2012
07.18

Perhaps the connected consumer truly will become king … or already is. The bigger question we face now is whether or not corporations recognize the shift and are appropriately armed to accommodate.

The idea that Gregg Garrett presented to readers in his latest column that consumers have begun this transformation around connected technologies in order to make buying decisions and that their expectations for how products, services, and life experiences should function definitely has legs.
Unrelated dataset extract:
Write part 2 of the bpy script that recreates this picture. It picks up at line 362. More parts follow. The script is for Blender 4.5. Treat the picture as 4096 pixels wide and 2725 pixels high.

I just read an interesting benchmarking study from FedEx on the impact of social media technologies on today’s business environment. First of all, I love the fact that a company like FedEx is providing us with some benchmarking data on social technologies for business. But what I like most of all is the fact that the study didn’t simply outline a series of numbers about how businesses have a social-media presence and the impact it could have. Instead, it challenges businesses to become what it calls a “social business” in that it transforms from simply having a presence in the social-media world to one that takes strategic action around engagement in order to support business goals, foster brand affinity, and generate some value.

The study, which was done in conjunction with communications company Ketchum, is a great first step. But I say why stop at social? Referencing Garrett’s article, he points out that things like social media are simply the front edge of a more complete connected movement. He says, “An entire generation has been raised in this world and the expectation that life is “connected” no longer only means that a communication signal (cellular, Wi-Fi, etc.) can reach them, but more importantly that their experiences are integrated throughout their life.”

Have large corporations recognized this trend early enough to capitalize? Those that aren’t slow to adapt their business model to meet this change will come out on top.

More focus should be on things like how consumers are engaging with your brand using devices; how are they influenced by advertisements of all kinds; and how do they relay their recommendations to friends and family? My bet is that a device or social media platform is involved in each instance. And just as the FedEx study suggests, rather than just having a presence in this worlds, corporations need to be understanding these interactions and capitalizing on what the “king” consumer is telling them.

Companies today are moving in that direction. We’ve seen large consumer goods makers moving away from 800 numbers on product labels for consumers and instead encouraging them to interact with them on social media. The smart ones are capitalizing on this data, aggregating the information, and implementing real plans of action based on this realtime consumer feedback. Retail and POS (point-of-sale) markets are in prime position to capitalize.

Even to a degree, large package delivery companies that invest billions in telematics technologies are making a statement, either direct or indirect, that they realize the consumer wants to be able to track their goods on their terms. Such technology is letting them do so, and from their very own connected devices at any time they wish.
We just saw Southwest Airlines announce GPS-enabled package shipping for freight. Could this one day move to passenger transport where we know exactly when our loved ones land? A stretch, maybe … maybe not.

The point of the matter is, every move a company makes with regards to technology should be a test for how to better serve that connected consumer. Even if the original intent was just on improving enterprise function, there could very well be a solution in there for better serving that king connected customer. And it’s always good practice to want to please the king.